E poi, diciamo che, se il Vangelo è l’Annuncio della Novità, allora la figura dell’Angelo (colui che annuncia) è essenziale nel caso della Pasqua, e anche nel caso della Nascita di Gesù: anche qui la presenza degli angeli è importante, come evidenzia l’evangelista Luca.
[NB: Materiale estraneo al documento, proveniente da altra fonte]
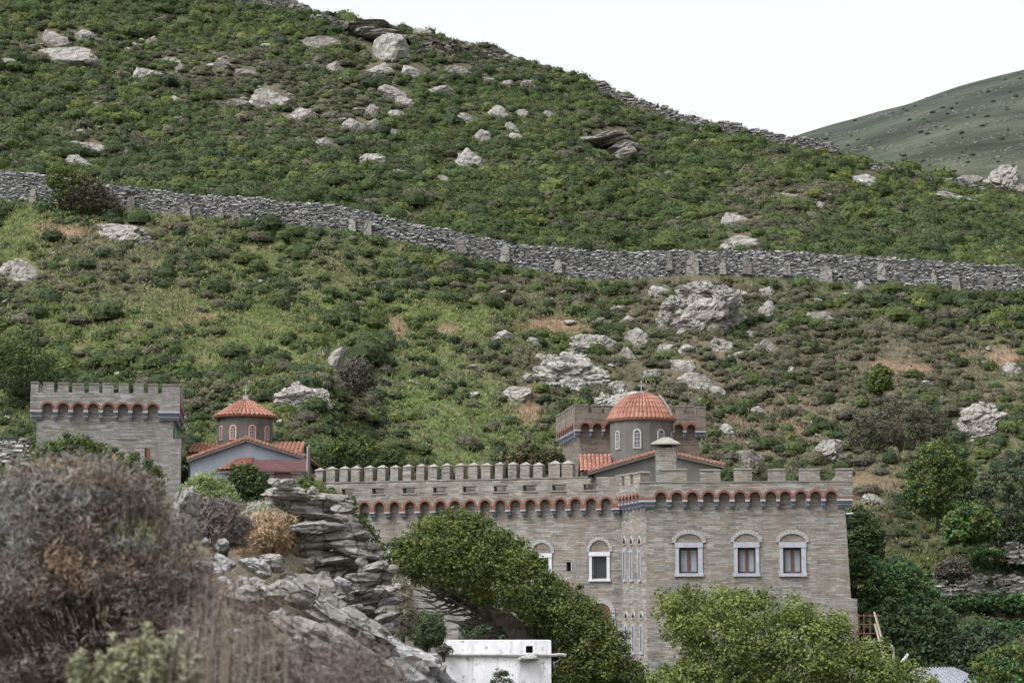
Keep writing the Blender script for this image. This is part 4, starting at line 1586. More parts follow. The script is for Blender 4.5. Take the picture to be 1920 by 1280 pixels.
# ledge and pointed merlons of the wall walk behind
zl = main.Z(1000, 895.5, -.5)
mb = MB()
mb.box(main, -.1, main.U(1103, 880, -.5), zpt + .101, zl, -1.25, -.42)
mb.build('wall_walk', M['stone'], castle)
for k, z in enumerate((115, 185, 260, 330, 404, 480, 555, 628, 707, 778, 855, 932, 1010, 1087, 1163, 1238, 1313, 1388, 1482, 1560)):
    uc = main.U(z / 3.097 + 560, 880, -.5)
    hw_ = .215 if k < 18 else .27
    merlon(castle, main, uc - hw_, uc + hw_, zl + .002, main.Z(1039, 863 if k < 18 else 862, -.5), -1.0, -.5, 'stone', pointed=True)
# merlons of the right wing
zmt = front.Z(1400, 878, W)
for a, b in ((1236, 1288), (1313, 1351), (1376, 1411), (1440, 1473), (1498, 1537), (1567, 1598)):
    u0, u1 = front.U(a, 890, W), front.U(b, 890, W)
    merlon(castle, front, u0, u1, zf_t + .04, zmt, W - .42, W)
mb = MB()
mb.box(front, -W * .9, front.L + W, zf_t + .001, zf_t + .038, W - .45, W + .03)
mb.build('coping', M['capstone'], castle)
for a, b in ((.15, 1.0), (1.45, 2.3), (2.7, side.L + .12)):
    merlon(castle, side, a, b, zf_t, zmt - .05, W - .42, W - .005)
bk = Wall(bkC, bkR)
for i in range(6):
    u = bk.L * (i + .5) / 6
    merlon(castle, bk, u - .45, u + .45, zf_deck, zf_t + .3, -.4, 0)
mb = MB()
mb.box(bk, 0, bk.L, zf_deck - .3, zf_t - .1, -.38, -.02)
mb.build('back_parapet', M['stone'], castle)
# right flank parapet
rw = Wall(front.P(front.L + W, 0, W).xy, front.P(front.L + W - .3, 0, -8).xy)
mb = MB()
for i, (a, b) in enumerate(((0.5, 1.2), (1.9, 2.7), (3.4, 4.2), (5, 5.8), (6.6, 7.4))):
    mb.box(rw, a, b, zf_t + .002, zmt - .02, -.42, 0)
mb.box(rw, .46, 8, zf_b, zf_t - .004, -.42, 0)
mb.build('flank_parapet', M['stone'], castle)
# chimney on the wing
chw = Wall(front.P(-1, 0, -1.2).xy, front.P(6, 0, -1.2).xy)
c0, c1 = chw.U(1229, 870), chw.U(1268, 870)
ctop = chw.Z(1248, 839)
mb = MB()
mb.box(chw, c0, c1, zf_deck - .2, ctop, -.85, 0)
ch = mb.build('chimney', M['stone'], castle)
mb = MB()
for a in (c0 + .02, c1 - .14):
    for b in (-.83, -.14):
        mb.box(chw, a, a + .12, ctop - .002, ctop + .14, b, b + .12)
mb.box(chw, c0 + .2, c1 - .2, ctop - .01, ctop + .12, -.6, -.25)
mb.build('chimney_vent', M['stone_brown'], ch)
mb = MB()
d = .2
zt1, zt2 = ctop + .141, chw.Z(1248, 818)
b = [chw.P(c0 - d, zt1, d), chw.P(c1 + d, zt1, d), chw.P(c1 + d, zt1, -.85 - d), chw.P(c0 - d, zt1, -.85 - d)]
b2 = [p + Vector((0, 0, .05)) for p in b]
t2 = [chw.P((c0 + c1) / 2 + sx * .12, zt2, -.42 + sw * .12) for sx, sw in ((-1, 1), (1, 1), (1, -1), (-1, -1))]
mb.face(b[::-1])
for i in range(4):
    j = (i + 1) % 4
    mb.face([b[i], b[j], b2[j], b2[i]])
    mb.face([b2[i], b2[j], t2[j], t2[i]])
mb.face(t2)
mb.build('chimney_cap', M['capstone'], ch)
# eave lamp at the right corner
mb = MB()
p = front.P(front.L + .03, front.Z(1590, 963), .1)
mb.tube([p, p + Vector((.3, -.02, .02))], .045)
mb.build('floodlight', M['white_paint'], castle)


# ------------------------------------------------------------------ towers
def tower(label, f0, f1, sidepts, px_par, ytop, ycren, yatop, yspring, ypb, ypc, arches, archr, gaps, sidearches, stone, ref, left_side):
    """f0,f1: front body corners in plan; sidepts: the other corner of the visible flank"""
    fw = Wall(f0, f1)
    root = empty('castle_tower', (f0[0], f0[1], 0), label, 'tower', 'castle towers')
    w = .32
    Zr = lambda y: fw.Z(ref, y, w)
    ztp, zcr, zs, zb_, zc = Zr(ytop), Zr(ycren), Zr(yspring), Zr(ypb), Zr(ypc)
    depth = 6.0
    mb = MB()
    mb.box(fw, 0, fw.L, -4, zcr - .02, -depth, 0)
    mb.build('wall', M[stone], root)
    arcade(root, fw, -w, fw.L + w, [fw.U(a, (yatop + ypb) / 2, w) for a in arches], archr, zs, zb_, zc, zcr, w, stone)
    # visible flank: same corbelling
    if left_side:
        sw = Wall(fw.P(0, 0, -depth).xy, fw.P(0, 0, 0).xy)
    else:
        sw = Wall(fw.P(fw.L, 0, 0).xy, fw.P(fw.L, 0, -depth).xy)
    pit = depth / sidearches
    arcade(root, sw, -w * .0 if not left_side else 0, sw.L, [pit * (i + .5) for i in range(sidearches)], archr, zs, zb_, zc, zcr - .003, w - .004, stone)
    # far walls of the parapet
    mb = MB()
    mb.box(fw, -w, fw.L + w, zb_, zcr - .01, -depth - w, -depth + .2)
    ow = Wall(fw.P(fw.L, 0, 0).xy, fw.P(fw.L, 0, -depth).xy) if left_side else Wall(fw.P(0, 0, -depth).xy, fw.P(0, 0, 0).xy)
    mb.box(ow, .02, ow.L - .02, zb_, zcr - .012, -.2, w - .01)
    mb.build('rear_parapet', M[stone], root)
    mz = []
    ed = [-w] + [fw.U(g, (ytop + ycren) / 2, w) for gg in gaps for g in gg] + [fw.L + w]
    for i in range(0, len(ed), 2):
        merlon(root, fw, ed[i], ed[i + 1], zcr + .002, ztp, w - .38, w, stone, .05)
        mz.append((ed[i], ed[i + 1]))
    for i, (a, b) in enumerate(mz):
        merlon(root, fw, a, b, zcr - .02, ztp, -depth - w, -depth - w + .38, stone, .05)
    n = sidearches
    for s_ in (sw, ow):
        for i in range(n):
            u = pit * (i + .5)
            merlon(root, s_, u - pit * .33, u + pit * .33, zcr - .02, ztp, w - .38, w - .006, stone, .05)
    return root, fw, sw


t1, fw1, sw1 = tower('square grey stone tower with flat battlements at the left above the dry bush', plan(63, 112.0), plan(321, 112.75), None, None, 718, 736, 757, 766, 769, 786,
                     [z / 6 + 30 for z in (355, 530, 700, 868, 1037, 1203, 1368, 1540)], .255, [(z / 6 + 30, y / 6 + 30) for z, y in ((252, 298), (422, 470), (592, 636), (764, 820), (930, 978), (1100, 1156), (1265, 1316), (1438, 1487), (1597, 1645))],
                     7, 'stone_grey', 190, False)
mb = MB()
u0, z1 = fw1.uz(271, 839)
u1, z0 = fw1.uz(280, 864)
mb.box(fw1, u0, u1, z0, z1, -.05, .03)
sl = mb.build('slit_window', M['brick'], t1)
mb = MB()
mb.box(fw1, u0 + .04, u0 + .10, z0 + .1, z1 - .02, 0, .034)
mb.build('slit_pane', M['void'], sl)
mb = MB()
p = sw1.P(.5, 0, .08)
mb.tube([(p.x, p.y, fw1.Z(325, 800)), (p.x, p.y, fw1.Z(325, 822))], .07)
mb.build('drain_pipe', M['copper'], t1)
mb = MB()
pu = fw1.uz(316, 823)
mb.box(fw1, fw1.L - .15, fw1.L + .42, -4, pu[1], -1.5, .12)
mb.build('corner_buttress', M['stone_grey'], t1)
mb = MB()
mb.box(fw1, fw1.U(208), fw1.U(262), fw1.Z(230, 822.5), fw1.Z(230, 821), 0, .03)
mb.build('string_course', M['voussoir'], t1)

t2, fw2, sw2 = tower('square brown stone tower rising behind the domed chapel of the castle', plan(1088, 115.0), plan(1312, 115.8), None, None, 759.5, 775, 794, 803, 806, 819,
                     [1097.5, 1120, 1143, 1166, 1189, 1212, 1235, 1258, 1273, 1296][0:7] + [1249.5, 1273, 1296][1:], .235, [(1104, 1110), (1128, 1134), (1150, 1157), (1180, 1187), (1210, 1217), (1240, 1247), (1261, 1266), (1281, 1286), (1302, 1307)],
                     8, 'stone_brown', 1200, True)


# ------------------------------------------------------------------ tiled roofs
TILE = np.array([(.225, .09, .064), (.26, .105, .074), (.185, .075, .056), (.245, .125, .096), (.28, .145, .108)])


def tiled(name, root, A, B, C, D, tw=.2, course=.34, amp=.045):
    """A-B eave (left, right), D-C ridge; rolled tiles running from ridge to eave"""
    A, B, C, D = (np.array(q, float) for q in (A, B, C, D))
    base = np.array(BASE[root.name])
    wd = np.linalg.norm(B - A)
    ht = np.linalg.norm(D - A)
    nrm = np.cross(B - A, D - A)
    nrm /= np.linalg.norm(nrm)
    nc = max(2, int(wd / tw))
    nk = max(1, int(ht / course))
    sub = 6
    us = np.linspace(0, 1, nc * sub + 1)
    prof = np.abs(np.sin(us * nc * math.pi)) ** .8 * amp * 2
    rng = np.random.default_rng(int(abs(A[0] * 100)) + 3)
    V, Cc = [], []
    rows = []
    for k in range(nk):
        rows += [(k / nk, .03), ((k + .999) / nk, .0)]
    for (v, lift) in rows:
        L = A + (D - A) * v
        R = B + (C - B) * v
        V.append(L[None] + (R - L)[None] * us[:, None] + nrm[None] * (prof[:, None] + lift))
    V = np.array(V)
    tone = rng.integers(0, 5, (nk, nc + 1))
    for k in range(nk):
        cc = TILE[tone[k][(np.arange(len(us)) // sub)]]
        Cc += [cc, cc]
    m, n = V.shape[:2]
    idx = np.arange(m * n).reshape(m, n)
    Q = np.stack([idx[:-1, :-1], idx[:-1, 1:], idx[1:, 1:], idx[1:, :-1]], -1).reshape(-1, 4)
    V2 = V.reshape(-1, 3)
    # underside board
    o = len(V2)
    und = np.array([A, B, C, D]) - nrm * .06
    top_ = np.array([A, B, C, D]) - nrm * .005
    V2 = np.concatenate([V2, und, top_])
    Q = np.concatenate([Q, np.array([(3, 2, 1, 0), (0, 1, 5, 4), (1, 2, 6, 5), (2, 3, 7, 6), (3, 0, 4, 7)]) + o])
    Cc = np.concatenate([np.array(Cc).reshape(-1, 3), np.tile(np.array((.16, .12, .10)), (8, 1))])
    return link(name, np_mesh(name, V2 - base, Q, Cc, [M['tile']], False), root)


def tiled_dome(root, c, prof, nt, amp=.05, name='dome'):
    """prof: (r, z) from eave to tip"""
    base = np.array(BASE[root.name])
    sub = 6
    th = np.linspace(0, 2 * math.pi, nt * sub + 1)
    rr = np.abs(np.sin(th * nt / 2)) ** .8
    rng = np.random.default_rng(nt)
    V, Cc = [], []
    rows = []
    P_ = np.array(prof)
    s = np.concatenate([[0], np.cumsum(np.hypot(*np.diff(P_, axis=0).T))])
    nk = max(3, int(s[-1] / .3))
    tone = rng.integers(0, 5, (nk, nt + 1))
    for k in range(nk):
        for f, lift in ((k / nk, .03), ((k + .999) / nk, 0)):
            r = np.interp(f * s[-1], s, P_[:, 0])
            z = np.interp(f * s[-1], s, P_[:, 1])
            a = amp * 2 * min(1, r / P_[0, 0] * 1.2 + .1)
            R = r + rr * a * .45 + lift * .5
            Z = z + rr * a * .8 + lift * .7
            V.append(np.stack([c[0] + R * np.cos(th), c[1] + R * np.sin(th), Z], 1))
            Cc.append(TILE[tone[k][np.arange(len(th)) // sub]])
    V = np.array(V)
    m, n = V.shape[:2]
    idx = np.arange(m * n).reshape(m, n)
    Q = np.stack([idx[:-1, :-1], idx[:-1, 1:], idx[1:, 1:], idx[1:, :-1]], -1).reshape(-1, 4)
    V2 = V.reshape(-1, 3)
    o = len(V2)
    r0, z0 = P_[0]
    n2 = len(th)
    V2 = np.concatenate([V2, np.stack([c[0] + (r0 - .02) * np.cos(th), c[1] + (r0 - .02) * np.sin(th), np.full(n2, z0 - .05)], 1),
                         np.stack([c[0] + .1 * np.cos(th), c[1] + .1 * np.sin(th), np.full(n2, z0 - .05)], 1)])
    Q2 = np.array([(o + n2 + i, o + n2 + i + 1, o + i + 1, o + i) for i in range(n2 - 1)] + [(o + i, o + i + 1, i + 1, i) for i in range(n2 - 1)])
    Cc = np.concatenate([np.array(Cc).reshape(-1, 3), np.tile(np.array((.2, .12, .09)), (2 * n2, 1))])
    return link(name, np_mesh(name, V2 - base, np.concatenate([Q, Q2]), Cc, [M['tile']], False), root)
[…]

«C’erano in quella regione alcuni pastori che, pernottando all’aperto, vegliavano tutta la notte facendo la guardia al loro gregge. Un angelo del Signore si presentò a loro e la gloria del Signore li avvolse di luce. Essi furono presi da grande timore, ma l’angelo disse loro: “Non temete: ecco, vi annuncio una grande gioia, che sarà di tutto il popolo: oggi, nella città di Davide, è nato per voi un Salvatore, che è Cristo Signore. Questo per voi il segno: troverete un bambino avvolto in fasce, adagiato in una mangiatoia”. E subito apparve con l’angelo una moltitudine dell’esercito celeste, che lodava Dio e diceva: “Gloria a Dio nel più alto dei cieli e sulla terra pace agli uomini, che egli ama”».
Anche io facevo fatica a comprendere il senso della Festa in onore di Santo Stefano, da celebrare il giorno dopo il Natale, tanto più che la Liturgia aggiungeva al nome “S. Stefano” proto o primo martire. Dopo un giorno di gioia, come si può il giorno dopo festeggiare un martire, uno che ha donato il sangue, perciò uno che richiama una violenza subìta?
Eppure, mi chiedevo anche: che senso ha una celebrazione natalizia, vissuta in una parentesi eccessivamente emotiva oltre ogni misura, così da coprire la realtà di un Mistero, quello del Logos che si è fatto carne, che sta all’origine del Cristianesimo, senza dunque da parte del credente una testimonianza vitale?
E quando penso al martirio di Santo Stefano, penso alle sue parole, che hanno scatenato l’ira dei caporioni ebrei: «Ecco, contemplo i cieli aperti…».
In Avvento la Liturgia ci ripropone le parole del profeta Isaia: “Se tu squarciassi i cieli e scendessi…” (Is 63,19), ed ecco che Stefano finalmente vede i cieli aprirsi. E la sua testimonianza coinvolge la sua vita, senza temere la morte.
Il Figlio di Dio ha squarciato i cieli ed è disceso tra noi, in noi, e noi credenti non possiamo non testimoniare l’irruzione di Dio nella storia: egli è venuto per squarciare la nostra ottusità, per aprire i cieli dell’infinito che è dentro di noi.
E succede, come è successo per santo Stefano, che ancora oggi i caporioni religiosi “si turano gli orecchi e si scagliano tutti insieme contro di lui”.
Sì, a uccidere Stefano sono stati i gerarchi della religione ebraica, e non i pagani. Anche Cristo era stato ucciso dai capi della religione ebraica. In fondo allo Stato interessa poco o nulla che i cieli si aprano. È sempre una questione di fede: ancora oggi è proibito ”vedere i cieli aperti”, perché ciò significa vedere oltre ciò che vede la religione. La religione tiene chiusi i cieli, e chi va oltre li condanna.
Non capisco però come mai la Chiesa non raccolga il messaggio di Santo Stefano, e pensare che la Liturgia lo propone come modello il giorno dopo il Natale.
Ma forse i cristiani hanno ancora gli occhi bruciati dalla solita annuale esaltazione natalizia che li ha resi incoscienti.
La Liturgia, ancora saggiamente, dopo la festa di Santo Stefano ci invita a celebrare San Giovanni l’evangelista, designato col simbolo dell’aquila dallo sguardo acuto e dal volo ardito.
San’Agostino commenta: «L’evangelista Giovanni vola come aquila, altissimo; e s’eleva al di sopra della caligine della terra e contempla con occhio fermo la luce della verità». E ancora: «Egli è l’aquila, il sommo predicatore, colui che osa fissare il suo sguardo sulla luce invisibile ed eterna».
Non sarebbe bello vivere e testimoniare il Mistero natalizio come un’aquila che vola sfidando il cielo infinito?
Almeno sentissimo quella santa nostalgia di qualcosa di Bello, che prende lo spirito, quando non ci facciamo prigionieri della carnalità di una società, che pensa solo a quelle cose materiali che appesantiscono ogni volo verso l’Eterno presente!